Und außerhalb der finanziellen Aspekte? Als die russische Führung begonnen hat, das Volk der Tschetschenen systematisch auszurotten, hat sich hierzulande keine Hand gehoben. Obwohl wir überall über die"menschlichen Bündel" lesen konnten, bei denen Frauen und Kinder zusammengebunden werden und dann eine Handgranate in die Mitte geworfen wird. Als die chinesische Führung ihre Studenten niederschießen und von Panzern überrollen ließ, gab es ebenfalls nur wenig Proteste. Heute jedoch sind diese Mächte neben Frankreich und Deutschland diejenigen, die über den Kurs der UNO zu beschließen haben.
Da präferiere ich persönlich lieber einen Pax Americana.
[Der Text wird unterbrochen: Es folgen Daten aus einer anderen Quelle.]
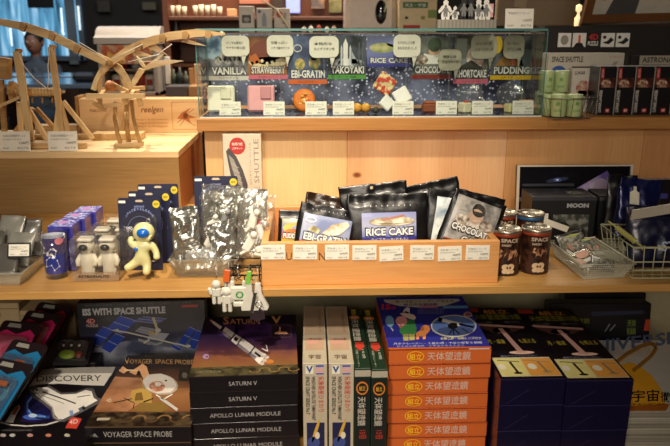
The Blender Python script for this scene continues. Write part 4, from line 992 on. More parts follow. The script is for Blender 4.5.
# posters / screen on the far brown boards
def wallpic(name, px0, px1, py0, py1, Y, m, label, cat): o = blk(name, px0, px1, py0, py1, Y, .02, m, b=.002); tag(o, label, cat); return o
wallpic('poster', 239, 269, -12, 4, 4.0 - .0, mat('b87860', .6), 'pinkish poster high on the brown back board', 'poster')
wallpic('poster', 272, 284, -12, 8, 4.0, mat('3a2c24', .6), 'dark poster right of the pinkish one', 'poster')
wallpic('screen', 286, 300, -12, 13, 3.99, mat('8a9ae0', .3, emit=.8), 'small lit bluish screen on the back board', 'screen')
wallpic('poster', 311, 325, -14, 9, 3.995, clouds('4a3020', 'a87a50', 10), 'brown picture on the back board, left of the olive one', 'poster'); wallpic('poster', 329, 342, -10, 13, 3.995, clouds('6a6a38', 'a8a068', 10), 'olive green picture on the back board', 'poster')
for k, px in enumerate((304, 311, 319, 327, 334)):
    bgthing('small_ornament', px, 5, 6 + (k % 3), 2.95, zc2, mat(('e8dcc8', 'f4e8d8', 'c8583c', 'f0e4d0', 'd8c0a8')[k], .5, emit=.15 if k % 2 else 0), 'tiny blurred ornament behind the case, number %s from the left' % 'one two three four five'.split()[k], 'ornament', 'bag', group='ornaments behind the case')
# beige machine with a black oval lens
Y = 2.85; o = blk('beige_appliance', 346, 397, -16, 33, Y, .25, mat('e0d2c4', .4, coat=.3), b=.02); tag(o, 'beige appliance with a black oval lens, behind the glass case', 'appliance')
p = at(381, 12, Y); b = MB(); b.lathe([(0, .012), (.014, .011), (.021, .004), (.023, 0), (.0, 0)], mat('141a20', .12, coat=.8), c=(p.x, Y, p.z), R=Matrix.Rotation(PI / 2, 3, 'X'), sy=2.0, sx=1.0, n=24); b.ball((p.x - .004, Y - .012, p.z - .012), (.006, .003, .008), mat('6a8aa0', .2), 10); b.build('oval_lens', o)
b = MB(); b.tube([(at(391, -10, Y).x, Y - .006, at(391, -14, Y).z), (p.x + .02, Y - .01, p.z + .03), (p.x + .012, Y - .01, p.z - .0)], .003, mat('c8d8b0', .4), 6); b.build('cable', o)
b = MB(); q = [at(250, -14, 2.78), at(262, 0, 2.77), at(277, 10, 2.765), at(285, 22, 2.77), at(291, 32, 2.78)]; b.tube(q, .003, mat('cfc4a0', .5), 8); tag(b.build('loose_cable'), 'pale cable hanging in front of the picture packs', 'cable')
# tan carton with green and red stickers
o = blk('tan_carton', 399, 437, -16, 33, 2.78, .2, mat('dccca4', .6), b=.003); tag(o, 'tan carton with a green strip and a red label, behind the glass case', 'carton')
def stick(px0, px1, py0, py1, c, nm, t=None):
    Y = 2.78; f = MB().face((xat(px0, Y, py0), Y - .0008, zat(px0, py1, Y)), (xat(px1, Y, py0) - xat(px0, Y, py0), 0, 0), (0, 0, zat(px0, py0, Y) - zat(px0, py1, Y))); f.rect(0, 0, 1, 1, mat(c, .5), 1)
    if t: f.text(t, .08, .2, .92, .75, Wh, 3)
    f.build(nm, o)
stick(403, 428, 2, 8, '3c6e3c', 'green_sticker', 'STAR SHOP'[0:0] or '天文・宇宙'); stick(403, 420, 25, 30, 'b02c24', 'red_sticker'); stick(421, 425, 16, 19.5, '8a8a40', 'small_sticker'); stick(405, 408, 16.5, 19, '202020', 'small_sticker'); stick(428, 437, 10, 18, '7a9448', 'leaf_sticker')
# grey brown panel and candle-like lamp
o = blk('beige_screen_board', 497, 580, -20, 26, 2.95, .03, mat('8f806a', .6)); tag(o, 'plain beige board standing behind the glass case', 'board')
b = MB(); b.bar(at(524, -10, 2.94), at(519, 8, 2.94), .05, .006, mat('a89a80', .5)); b.build('pale_stripe', o)
o = blk('folding_panel', 497, 508, -14, 24, 3.0, .02, mat('5a4a3c', .6)); bpy.data.objects.remove(o)
p = at(579.5, 23, 2.72); b = MB(); b.lathe([(0, 0), (.012, 0), (.012, .055), (.006, .06), (.004, .075), (.011, .082), (.011, .10), (0, .105)], mat('ffd9a0', .4, emit=1.0), n=16); o = b.build('candle_lamp', None, (p.x, 2.74, zc2 + .0005), label='slim glowing candle-like lamp left of the framed picture', cat='lamp')
# framed picture at the upper right, leaning back
def framed():
    Y0 = 2.35; A = at(580, 24.5, Y0); B = at(730, 21, Y0); up = Vector((.10, .10, .36)); W = B.x - A.x
    t = empty('framed_picture', A, label='large wooden framed picture of blurred blue and green shapes at the upper right', cat='picture')
    fw = mat('6a4524', .35, coat=.3); u = Vector((W, 0, B.z - A.z)); n = u.cross(up).normalized()
    b = MB(); b.prism([(0, 0), (1, 0), (1, 1), (0, 1)], n * -.004, u, up, .012, mat('3a2a20', .5)); b.build('backing', t)
    b = MB()
    for (x0, y0, x1, y1) in ((0, 0, 1, .075), (0, .925, 1, 1), (0, .075, .055, .925), (.945, .075, 1, .925)): b.prism([(x0, y0), (x1, y0), (x1, y1), (x0, y1)], n * .014, u, up, .026, fw)
    b.build('frame', t)
    b = MB().face(n * -.003, u, up); b.rect(.05, .07, .95, .93, mat('c0bcb0', .4), 1); b.poly([(.15, .07), (.35, .07), (.38, .5), (.24, .5), (.2, .3)], mat('4a4a4c', .4)); b.poly([(.12, .2), (.3, .36), (.3, .6), (.14, .6)], mat('6c6a68'), 3); b.ell(.55, .55, .04, .1, mat('2c6a9a')); b.ell(.6, .7, .05, .12, mat('4a8a4a')); b.poly([(.72, .3), (.8, .6), (.84, .6), (.78, .3)], mat('2c7a9a')); b.ell(.3, .7, .12, .1, mat('3c5a5a')); b.build('picture', t)
    b = MB(); b.box((W * .3, .06, -.012), (.5, .2, .012), mat('2c2018', .5)); o = b.build('foot', t)
framed()
zp = at(580, 24.5, 2.35).z - .02
o = solid('picture_stand', xat(560, 2.3), xat(760, 2.3), 2.3, 2.62, 0, zp, mat('2a1d18', .6)); tag(o, 'dark tall stand carrying the framed picture', 'stand')
# things on the dark wall
o = blk('wall_notice', 97, 110, 0, 12, 7.9, .02, mat('2c241c', .6)); tag(o, 'dim notice on the dark wall above the white cabinet', 'notice')
o = blk('wall_notice', 142, 156, 2, 10, 7.9, .02, mat('4a4430', .6)); tag(o, 'dim olive notice on the dark wall right of the cabinet', 'notice')
# ---------------------------------------------------------------- the seated person
def person():
    Y = 6.75; s_ = Y / FPX
    hd = at(34.5, 43, Y); hx, hz = hd.x, hd.z
    me = bpy.data.meshes.new('person'); J = {}
    V = []; R = []; E = []
    def jt(p, r, par=None):
        V.append((p[0], p[1], p[2])); R.append(r); i = len(V) - 1
        if par is not None: E.append((par, i))
        return i
    zp_ = hz - .66
    pel = jt((0, .05, zp_), .15); sp1 = jt((0, .04, zp_ + .18), .13, pel); ch = jt((0, .02, zp_ + .36), .15, sp1); nk = jt((0, .0, zp_ + .49), .06, ch); hb = jt((0, -.01, zp_ + .56), .06, nk)
    for sx in (-1, 1):
        sh = jt((sx * .17, .0, zp_ + .42), .07, ch); el = jt((sx * .24, -.12, zp_ + .20), .05, sh)
        hn = (sx * .07, -.22, zp_ + .40) if sx > 0 else (-.10, -.34, zp_ + .14)
        wr_ = jt(hn, .035, el); ha = jt((hn[0] - sx * .02, hn[1] + .0, hn[2] + .06), .035, wr_)
        hp = jt((sx * .10, -.02, zp_ - .03), .10, pel); kn = jt((sx * .12, -.42, zp_ - .02), .075, hp); an = jt((sx * .12, -.40, max(.09, zp_ - .46)), .05, kn); ft = jt((sx * .12, -.54, max(.05, zp_ - .50)), .04, an)
    me.from_pydata(V, E, []); o = bpy.data.objects.new('person', me); COL.objects.link(o)
    md = o.modifiers.new('skin', 'SKIN'); 
    for i, sv in enumerate(me.skin_vertices[0].data): sv.radius = (R[i], R[i]); sv.use_root = (i == 0)
    o.modifiers.new('sub', 'SUBSURF').levels = 2; o.modifiers['sub'].render_levels = 2
    me.materials.append(mat('3c4652', .8))
    o.location = (hx, Y, 0); tag(o, 'person with short dark hair in a grey blue shirt, seated before the blue window', 'person')
    b = MB(); sk = mat('7a5340', .6)
    b.ball((0, -.02, hz), (.075, .09, .105), sk, 20); b.ball((0, -.115, hz - .012), (.012, .018, .020), sk, 8); b.ball((-.078, -.01, hz), (.012, .02, .03), sk, 8); b.ball((.078, -.01, hz), (.012, .02, .03), sk, 8)
    b.lathe([(.045, hz - .16), (.045, hz - .06)], sk, n=14)
    for sx in (-1, 1): b.ball((sx * .028, -.103, hz + .012), (.010, .006, .006), Wh, 8); b.ball((sx * .028, -.108, hz + .012), (.005, .003, .005), K, 8)
    b.ball((0, -.102, hz - .052), (.020, .006, .006), mat('8a4a40'), 8); b.build('head', o)
    b = MB(); b.ball((0, .0, hz + .03), (.086, .098, .092), mat('15110f', .6), 18); b.build('hair', o)
    b = MB(); z = zp_ - .06; b.box((hx, Y + .05, z - .06), (.42, .42, .05), dkw, b=.01); 
    for sx in (-1, 1):
        for sy in (-1, 1): b.box((hx + sx * .17, Y + .05 + sy * .17, (z - .085) / 2), (.035, .035, z - .085), dkw)
    b.box((hx, Y + .27, z + .15), (.42, .03, .46), dkw, b=.01); tag(b.build('dining_chair'), 'dark dining chair under the seated person', 'chair')
person()
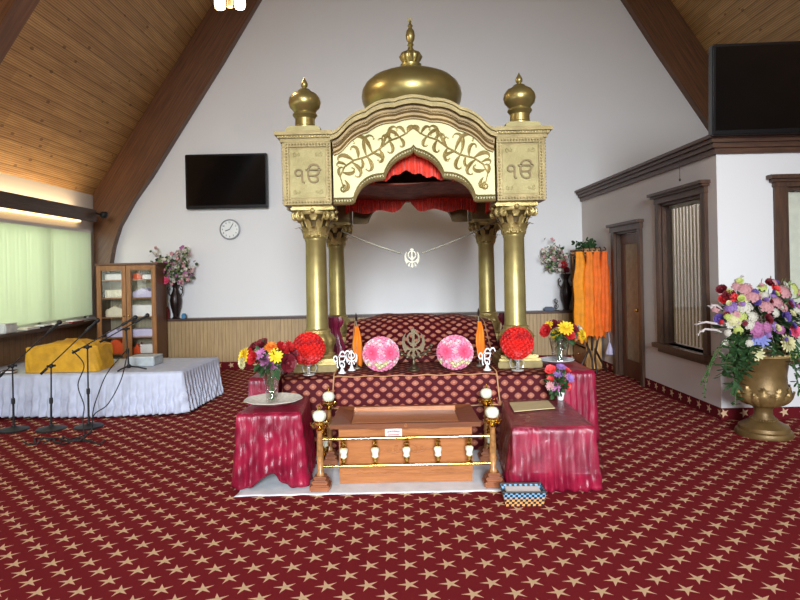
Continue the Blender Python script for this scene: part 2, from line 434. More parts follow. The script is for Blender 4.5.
def glyph(body, size, depth, font=None):
    c = bpy.data.curves.new('glyph', 'FONT'); c.body = body; c.size = size; c.extrude = depth; c.align_x = 'CENTER'; c.align_y = 'CENTER'
    o = bpy.data.objects.new('glyph', c); C.objects.link(o)
    me = bpy.data.meshes.new_from_object(o.evaluated_get(bpy.context.evaluated_depsgraph_get()))
    bpy.data.objects.remove(o)
    xs = [v.co.x for v in me.vertices]; ys = [v.co.y for v in me.vertices]
    if xs: me.transform(Matrix.Translation((-(min(xs)+max(xs))/2, -(min(ys)+max(ys))/2, 0)))
    me.transform(Matrix.Rotation(PI/2, 4, 'X'))     # stands upright, faces -Y
    return me
def glyph_obj(name, body, height, depth, m, parent, loc):
    me = glyph(body, 1, depth/ height)
    zs = [v.co.z for v in me.vertices]; h = max(zs)-min(zs)
    me.transform(Matrix.Scale(height/h, 4))
    ys = [v.co.y for v in me.vertices]; q = depth/max(1e-6, (max(ys)-min(ys)))
    me.transform(Matrix.Diagonal((1, q, 1, 1)))
    me.materials.clear(); me.materials.append(m)
    o = bpy.data.objects.new(name, me); C.objects.link(o); o.parent = parent; o.location = loc
    return o
def noise1(seed, n=5, lo=3, hi=14):
    r = random.Random(seed); t = [(r.uniform(lo, hi), r.uniform(0, 6.28), r.uniform(.4, 1)) for _ in range(n)]
    tot = sum(a[2] for a in t)
    return lambda x: sum(a*math.sin(k*x+p) for k, p, a in t)/tot

# ================================================================== ROOM
WY = 10.35
struct(MB().box((-8, -6, -.1), (9, WY+.3, 0)), 'floor', M['carpet'], smooth=False)
AX = .77; SL = 1.516; RX = -5.21; RZ = 3.0; RID = RZ+(AX-RX)*SL
mir = lambda x: 2*AX-x
struct(MB().prism([(-5.4, 0), (mir(-5.4), 0), (mir(-5.4), 2.9), (AX, RID+.1), (-5.4, 2.9)], WY, WY+.2), 'wall_back', M['white'], smooth=False)
for sgn in (0, 1):
    X = (lambda x: x) if sgn == 0 else mir
    struct(MB().prism([(X(RX-.3), RZ-.3*SL), (X(AX), RID), (X(AX), RID+.15), (X(RX-.3), RZ-.3*SL+.15)], -6, WY+.2), 'ceiling', M['ceil'], smooth=False)
# glued laminated arches
lowpx = [(258, 0), (222, 61), (180, 128.5), (150, 177), (133, 201), (119, 226), (112.5, 247), (110, 262), (109, 300), (108, 330)]
low = [P(x, y, 10.2) for x, y in lowpx]; low = [(p.x, p.z) for p in low]
d = Vector((low[0][0]-low[2][0], low[0][1]-low[2][1])).normalized()
t_ = (10.6-low[0][1])/d.y; low.insert(0, (low[0][0]+d.x*t_, 10.6))
low.append((low[-1][0], 0)); arch = low+[(RX+.02, 0), (RX+.02, RZ+.02), (RX+(10.6+.7-RZ)/SL, 10.6+.7)]
k = 1
for y0, y1 in ((10.2, WY), (5.70, 5.96), (1.3, 1.56)):
    for sgn in (0, 1):
        if sgn and y0 < 9: continue
        pts = arch if sgn == 0 else [(mir(a), b) for a, b in arch][::-1]
        struct(MB().prism(pts, y0, y1), 'trim_%d' % k, M['gluL' if sgn == 0 else 'gluR'], smooth=False); k += 1

# left wall with window opening
LX = RX
wz0, wz1 = .93, 2.36
wy0, wy1 = 4.6, 10.02
struct(MB().box((LX-.2, -6, 0), (LX, WY, wz0)).box((LX-.2, -6, wz1), (LX, WY, RZ+.1)).box((LX-.2, wy1, wz0), (LX, WY, wz1)).box((LX-.2, 3.8, wz0), (LX, wy0, wz1)).box((LX-.2, -6, wz0), (LX, -1.5, wz1)), 'wall_left', M['white'], smooth=False)
struct(MB().box((LX, -1, .12), (LX+.03, 10.19, .86)), 'trim_%d' % k, M['panel'], smooth=False); k += 1
wn = bpy.data.objects.new('window_1', None); C.objects.link(wn); wn['kind'] = 'structure'; wn.location = (LX, wy0, wz0)
fr = MB()
for a, b in (((LX-.14, wy0, wz0), (LX-.05, wy1, wz0+.06)), ((LX-.14, wy0, wz1-.06), (LX-.05, wy1, wz1))): fr.box(a, b)
for yy in (wy0, 5.9, 7.3, 8.7, wy1-.06): fr.box((LX-.14, yy, wz0), (LX-.05, yy+.06, wz1))
fr.build('window_frame', M['white'], wn, w=True, smooth=False)
MB().box((LX-.105, wy0, wz0), (LX-.095, wy1, wz1)).build('window_pane', M['pane'], wn, w=True, smooth=False)
MB().box((LX-.02, wy0-.1, wz0-.07), (LX+.2, wy1+.1, wz0-.025), .008).build('window_sill', M['rail'], wn, w=True)
struct(MB().box((-40, -30, -.45), (LX-.3, 40, -.35)), 'floor_outside', M['lawn'], smooth=False)
bl = thing('vertical_blind', 'long pale green vertical blind filling the left wall window', 'blind', (LX+.05, 7.3, wz1))
MB().box((LX+.02, wy0, wz1-.02), (LX+.09, wy1-.04, wz1+.03), .006).build('headrail', M['white'], bl, w=True)
sb = MB(); yy = wy0+.06
while yy < wy1-.06:
    a = random.uniform(.40, .60); c_, s_ = math.cos(a)*.064, math.sin(a)*.064
    zb = wz0+.05
    sb.prism([(0, 0), (0, 0.001), (.001, .001)], 0, 0.0) if False else None
    p = [(LX+.055-s_, yy-c_), (LX+.06, yy+.004), (LX+.055+s_, yy+c_)]
    for q0, q1 in zip(p, p[1:]):
        sb.f([sb.v((q0[0], q0[1], zb)), sb.v((q1[0], q1[1], zb)), sb.v((q1[0], q1[1], wz1-.02)), sb.v((q0[0], q0[1], wz1-.02))])
    yy += .082
sb.build('slat_fabric', M['blindg'], bl, w=True, smooth=False, fixn=False)
# cove rail along the left wall with a spot at its end
rl = thing('light_rail', 'long dark brown cove rail running above the left window blind', 'light rail', (LX+.3, 7, 2.5))
MB().box((LX+.23, 2, 2.50), (LX+.29, 9.78, 2.70), .01).build('rail_board', M['rail'], rl, w=True, smooth=False)
for yb in (3.0, 5.2, 7.4, 9.6): MB().box((LX, yb, 2.60), (LX+.24, yb+.03, 2.64)).build('rail_bracket', M['rail'], rl, w=True, smooth=False)
MB().box((LX+.002, 2.1, 2.50), (LX+.07, 9.7, 2.54)).build('light_tube', emis('warm_tube', (255, 214, 150), 3.0), rl, w=True, smooth=False)
sp = thing('spot_lamp', 'small black round spot lamp fixed at the end of the brown rail', 'lamp', P(104, 215, 9.76))
MB().lathe([(.0, -.05), (.04, -.05), (.06, -.02), (.065, .02), (.045, .05), (0, .055)]).build('lamp_head', M['black'], sp)
MB().cyl((-.12, .0, .03), (0, 0, .0), .016).build('bracket', M['black'], sp)

# wainscot on the back wall
WF = 10.15
struct(MB().box((LX+.25, WF, .12), (3.1, WY, .83)), 'trim_%d' % k, M['wains'], smooth=False); k += 1
struct(MB().box((LX+.22, WF-.03, .83), (3.13, WY, .87), .006), 'trim_%d' % k, M['trim']); k += 1
struct(MB().box((LX+.25, WF-.015, 0), (3.1, WF+.02, .125)), 'baseboard_back', M['stripx'], smooth=False)

# office box on the right
A = Vector((3.155, WY, 0)); B = Vector((3.275, 6.17, 0))
dA = (B-A).normalized(); nA = Vector((-dA.y, dA.x, 0))
if nA.x > 0: nA = -nA
def onA(px, y=271, off=0.0):     # point of the side wall seen in pixel column px (at pixel row y)
    u, v = uvp(px, y)
    A2 = A+nA*off; s = u/F
    # A2.x + t dA.x = s (A2.y + t dA.y)
    t = (s*A2.y-A2.x)/(dA.x-s*dA.y)
    return t
def wallbox(mb, t0, t1, z0, z1, o0, o1):
    """box against the side wall: along t0..t1, standing out o0..o1 metres"""
    c = []
    for z in (z0, z1):
        for t, o in ((t0, o0), (t1, o0), (t1, o1), (t0, o1)):
            q = A+dA*t+nA*o; c.append(mb.v((q.x, q.y, z)))
    for q in ((3,2,1,0),(4,5,6,7),(0,1,5,4),(1,2,6,5),(2,3,7,6),(3,0,4,7)): mb.f([c[i] for i in q])
    return mb
LT = (B-A).length
dt0, dt1 = onA(616.5, 300)+.02, onA(641, 300)
wt0, wt1 = onA(662, 270), onA(705, 270)
mb = MB(); DH = 2.10
for a, b, z0, z1 in ((0, dt0, 0, 2.9), (dt0, dt1, DH, 2.9), (dt1, wt0, 0, 2.9), (wt0, wt1, 0, .64), (wt0, wt1, 2.36, 2.9), (wt1, LT, 0, 2.9)):
    wallbox(mb, a, b, z0, z1, -.15, 0)
struct(mb, 'wall_right', M['office'], smooth=False)
FY = B.y; fx0, fx1 = 3.98, 5.2
mb = MB().box((B.x, FY, 0), (fx0, FY+.15, 2.9)).box((fx0, FY, 0), (fx1, FY+.15, .62)).box((fx0, FY, 2.38), (fx1, FY+.15, 2.9)).box((fx1, FY, 0), (7.0, FY+.15, 2.9))
struct(mb, 'wall_office_front', M['white'], smooth=False)
struct(MB().box((B.x-.05, FY+.02, 2.86), (7, WY, 2.9)), 'ceiling_office', M['office'], smooth=False)
# crown of the office
mb = MB()
for z0, z1, o in ((2.73, 2.79, .03), (2.79, 2.84, .06), (2.84, 2.88, .09), (2.88, 2.915, .12)):
    wallbox(mb, 0, LT+.0, z0, z1, -.02, o); mb.box((B.x-o, FY-o, z0), (7, FY+.02, z1))
struct(mb, 'trim_%d' % k, M['trim'], smooth=False); k += 1
mb = MB(); wallbox(mb, 0, dt0-.08, 0, .12, -.01, .012); wallbox(mb, dt1+.09, LT, 0, .12, -.01, .012)
struct(mb, 'baseboard_right', M['stripy'], smooth=False)
struct(MB().box((B.x-.012, FY-.012, 0), (7, FY+.01, .12)), 'baseboard_office_front', M['stripx'], smooth=False)
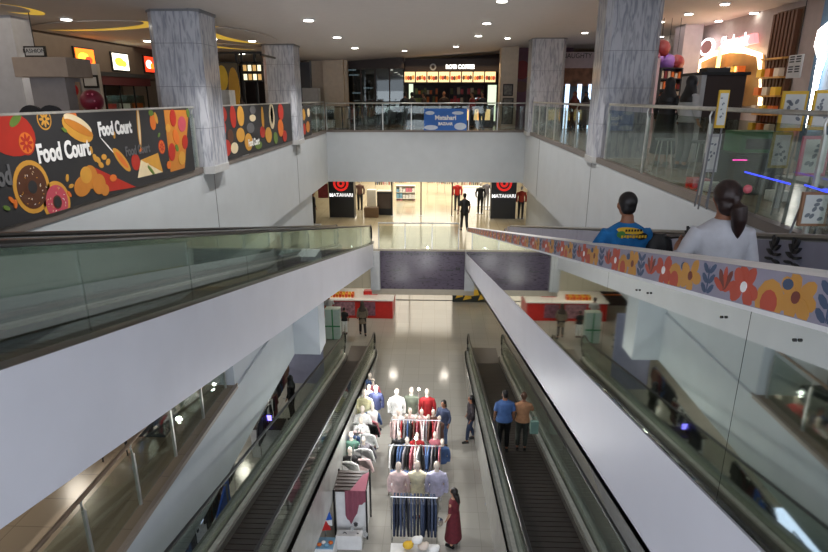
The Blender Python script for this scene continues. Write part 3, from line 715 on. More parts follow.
# ------------------------------------------------------------------ clothes stalls on the ground floor
def mannequin(label, x, y, gm, h=1.65, sleeves=True, long_=False, rz=0, group='dressed mannequins in the clothes stall', under=None):
    h *= 1.1 if h > 1.4 else 1.12
    t = thing('mannequin', label, 'mannequin', (x, y, Z0), rz, group); k = h/1.65; T = Matrix.Scale(k, 4)
    MB(T).loft([(0, 0, 0, .17, .17), (0, 0, .02, .17, .17), (0, 0, .03, .02, .02), (0, 0, .85, .015, .015)], 12).build('stand', CHROME, t)
    m = MB(T); m.loft([(0, 0, 1.3, .1, .07), (0, 0, 1.4, .055, .05), (0, 0, 1.46, .045, .045)], 12); m.ball((0, .01, 1.55), .068, .085, .1); m.build('head', MANN, t, remesh=.014)
    m = MB(T); z0 = .55 if long_ else .8
    m.loft([(0, 0, z0, .2 if long_ else .17, .15), (0, 0, .95, .16, .115), (0, 0, 1.05, .145, .105), (0, 0, 1.22, .175, .12), (0, 0, 1.33, .175, .105), (0, 0, 1.39, .08, .06)], 18)
    if sleeves:
        for s in (-1, 1): m.tube([(s*.16, 0, 1.32), (s*.215, 0, 1.15), (s*.23, -.01, .98), (s*.22, .02, .84)], [.058, .055, .05, .045], 10)
    m.build('garment', gm, t, remesh=.016)
    if under:
        m = MB(T)
        for s in (-1, 1): m.tube([(s*.08, 0, .88), (s*.09, 0, .5), (s*.09, 0, .08)], [.09, .07, .05], 10)
        m.build('trousers', under, t)
    return t
p = at(397, 432, Z=Z0)
C = cloth
mannequin('mannequin in white jacket, back row left', -1.15, 16.0, C('white', (236, 236, 232)), 1.6, rz=PI)
mannequin('mannequin in grey green jacket, back row middle', -.7, 16.1, C('sage', (112, 120, 104)), 1.6, rz=PI)
mannequin('mannequin in red jacket, back row right', -.2, 16.0, C('red', (166, 34, 38)), 1.6, rz=PI)
mannequin('mannequin in pink and white blouse, front row left', -.85, 12.2, C('blush', (236, 208, 204)), 1.62, rz=PI)
mannequin('mannequin in cream yellow blouse, front row middle', -.38, 12.25, C('cream', (238, 230, 196)), 1.62, rz=PI)
mannequin('mannequin in lavender striped shirt, front row right', .1, 12.2, C('lavender', (190, 188, 212)), 1.66, rz=PI)
mannequin('mannequin in pale yellow dress in the left stall', -2.15, 15.9, C('paleyellow', (220, 214, 168)), 1.6, long_=True, rz=PI)
mannequin('mannequin in long white dress in the left stall', -2.1, 15.0, C('white', (236, 236, 232)), 1.55, long_=True, rz=PI)
mannequin('mannequin in navy jacket behind the left stall', -1.85, 16.4, C('navyj', (44, 50, 84)), 1.5, rz=PI)
mannequin('mannequin in long teal dress beside the left walkway', -2.25, 13.7, C('tealdress', (92, 132, 116)), 1.5, long_=True, rz=PI)
def rack(label, x0, x1, y, top, group=None):
    t = thing('clothes_rack', label, 'rack', ((x0+x1)/2, y, Z0), 0, group); w = (x1-x0)/2
    MB().tube([(-w, 0, top), (w, 0, top)], .016, 8).build('rail', CHROME, t)
    for s in (-1, 1):
        MB().tube([(s*w, 0, .04), (s*w, 0, top)], .014, 8).build('upright', CHROME, t)
        MB().tube([(s*w, -.25, .03), (s*w, .25, .03)], .016, 8).build('foot', CHROME, t)
    return t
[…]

Ich habe weit über zwanzig Jahre unter amerikanischer Besatzung gelebt und habe persönlich wenig Zweifel an deren Integrität. Viel mehr noch: Ich will lieber nach der Musik tanzen, die die Amerikaner spielen - als auf Chinesen, Russen und größenwahnsinnige Franzosen angewiesen zu sein! Natürlich geht es den USA auch darum, im arabischen Raum Fuß zu fassen. Doch es geht natürlich auch um Demokratie. Ist es nicht interessant, dass wir die Amis in Europa stets als naiv brandmarken, jedoch niemals auf die Idee kommen, dass sie völlig naiv ihr Modell von Demokratie und Gleichheit exportieren zu wollen. Diese Art der Weltbeglückung ist mir auf jeden Fall die liebste von allen zur Verfügung stehenden.
Ich weiß natürlich, dass das eine Minderheitsposition ist, die ich hier vertrete. und dass die meisten meiner so weltgewandten Mitbürger das völlig anders sehen werden. (Das Gefühl dabei ist übrigens grundsätzlich identisch mit dem beim Erteilen von Kauforders, wenn der Markt bei einem Dax-Stand von unter 2300 senkrecht fällt. Und nicht nur das Gefühl - in beiden Fällen wird erst
die Zukunft weisen, ob man richtig oder falsch gedacht hat.)
Und Europa? Ich liebe das"alte Europa" sehr, doch ich sehe es nicht anders als einen alten Wein. Beides weckt romantische Gedanken in mir, befähigt zu außerordentlichem Genuss, doch wenn die Flasche leer ist, dann ist Schluss mit lustig. Ich habe große Sorgen, wie wir Europäer mit unserem"Weiter so!" über die nächsten Jahrzehnte kommen wollen. Weltpolitisch wie wirtschaftlich. Und sollte es jetzt zum Bruch mit den USA kommen, wird dies nur umso schwerer wiegen. Man schaue sich dazu nur einmal an, wie systematisch in den USA die Betrüger der letzten Hausse verknackt werden, wohingegen bei uns - bis auf mikroskopische Dosen - alle bösen Buben weiterhin völlig unbehelligt sind. Und dieser Unterschied setzt sich überall fort. Überall und überall und überall.